* **3D scene scripts**
====
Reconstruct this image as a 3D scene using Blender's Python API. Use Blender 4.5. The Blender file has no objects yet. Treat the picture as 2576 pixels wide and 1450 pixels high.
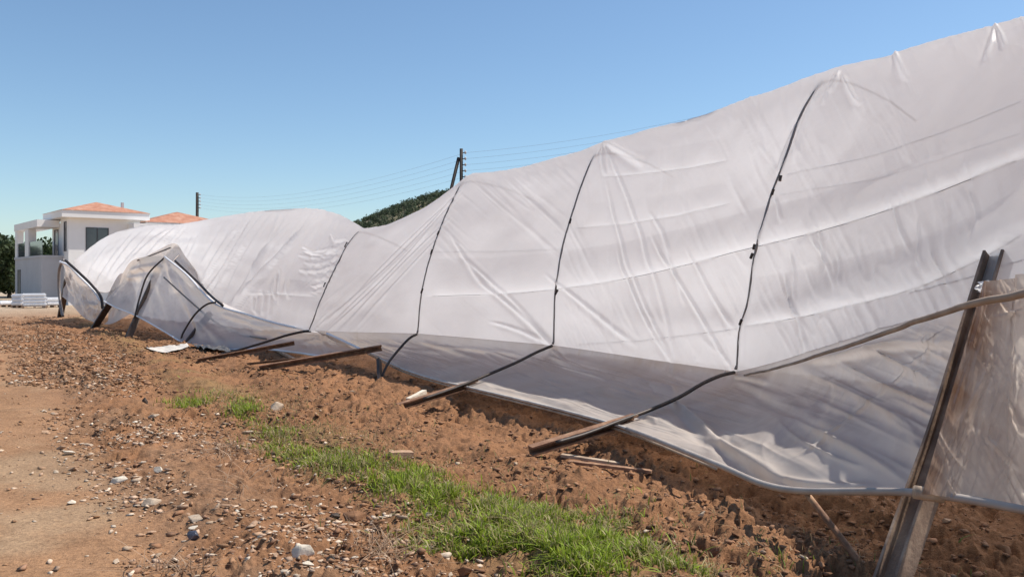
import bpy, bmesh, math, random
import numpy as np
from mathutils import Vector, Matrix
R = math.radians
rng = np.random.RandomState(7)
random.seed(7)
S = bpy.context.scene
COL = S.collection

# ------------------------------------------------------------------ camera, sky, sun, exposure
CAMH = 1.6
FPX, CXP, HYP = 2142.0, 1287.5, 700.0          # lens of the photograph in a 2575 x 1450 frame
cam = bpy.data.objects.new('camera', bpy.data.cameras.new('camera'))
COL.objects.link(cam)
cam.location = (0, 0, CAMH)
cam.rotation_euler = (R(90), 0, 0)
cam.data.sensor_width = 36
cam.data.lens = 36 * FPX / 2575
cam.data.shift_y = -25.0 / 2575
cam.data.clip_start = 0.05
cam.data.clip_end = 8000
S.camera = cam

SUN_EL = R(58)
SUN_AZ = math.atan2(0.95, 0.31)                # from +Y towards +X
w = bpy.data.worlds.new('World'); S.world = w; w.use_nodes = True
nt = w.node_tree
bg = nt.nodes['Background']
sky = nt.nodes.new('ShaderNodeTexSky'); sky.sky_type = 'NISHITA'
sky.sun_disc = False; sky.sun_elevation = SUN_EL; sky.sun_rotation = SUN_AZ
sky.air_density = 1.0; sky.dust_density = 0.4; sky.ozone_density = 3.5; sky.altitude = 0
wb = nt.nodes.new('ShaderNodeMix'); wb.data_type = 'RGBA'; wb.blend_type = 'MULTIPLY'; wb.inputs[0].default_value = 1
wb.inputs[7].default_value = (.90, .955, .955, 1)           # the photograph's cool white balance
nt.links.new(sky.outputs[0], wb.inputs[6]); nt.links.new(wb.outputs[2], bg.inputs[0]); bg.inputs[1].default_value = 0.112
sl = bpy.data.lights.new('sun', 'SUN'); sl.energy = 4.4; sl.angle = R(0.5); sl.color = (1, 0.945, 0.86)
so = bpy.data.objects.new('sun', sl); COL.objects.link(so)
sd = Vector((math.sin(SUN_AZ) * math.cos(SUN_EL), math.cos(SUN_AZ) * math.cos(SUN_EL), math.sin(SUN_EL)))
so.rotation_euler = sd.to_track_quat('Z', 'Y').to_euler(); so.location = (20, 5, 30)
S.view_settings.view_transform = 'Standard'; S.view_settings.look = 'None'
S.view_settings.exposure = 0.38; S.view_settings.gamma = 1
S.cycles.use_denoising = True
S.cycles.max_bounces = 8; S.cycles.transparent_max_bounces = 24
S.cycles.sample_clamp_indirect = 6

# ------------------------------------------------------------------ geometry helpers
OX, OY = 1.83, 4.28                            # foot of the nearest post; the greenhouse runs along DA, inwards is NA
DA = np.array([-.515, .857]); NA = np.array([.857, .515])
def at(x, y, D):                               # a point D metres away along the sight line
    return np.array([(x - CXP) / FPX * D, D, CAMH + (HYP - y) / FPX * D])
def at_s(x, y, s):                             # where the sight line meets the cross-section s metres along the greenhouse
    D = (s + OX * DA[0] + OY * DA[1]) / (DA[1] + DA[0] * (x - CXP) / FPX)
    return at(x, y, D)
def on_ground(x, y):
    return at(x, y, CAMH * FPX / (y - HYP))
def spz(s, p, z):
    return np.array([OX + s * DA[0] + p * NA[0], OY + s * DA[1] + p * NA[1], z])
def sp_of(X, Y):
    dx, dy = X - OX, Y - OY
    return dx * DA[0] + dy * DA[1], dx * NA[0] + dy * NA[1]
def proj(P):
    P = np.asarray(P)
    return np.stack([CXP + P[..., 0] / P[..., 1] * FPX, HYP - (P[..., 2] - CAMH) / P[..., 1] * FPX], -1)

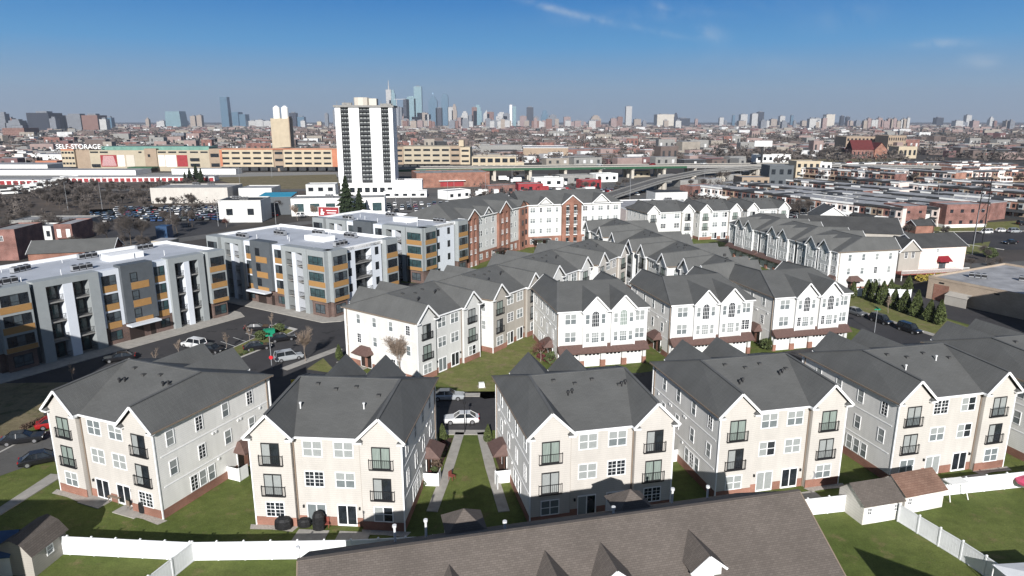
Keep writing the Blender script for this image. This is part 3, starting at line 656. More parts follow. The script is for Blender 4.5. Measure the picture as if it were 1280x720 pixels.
====
Show every line from the listing above in which the string "this" appears.

* **TASK RESPONSE**
Reconstruct this image as a 3D scene using Blender's Python API. Use Blender 4.5. The Blender file has no objects yet. Treat the picture as 2576 pixels wide and 1450 pixels high.
Keep writing the Blender script for this image. This is part 3, starting at line 656. More parts follow. The script is for Blender 4.5. Measure the picture as if it were 1280x720 pixels.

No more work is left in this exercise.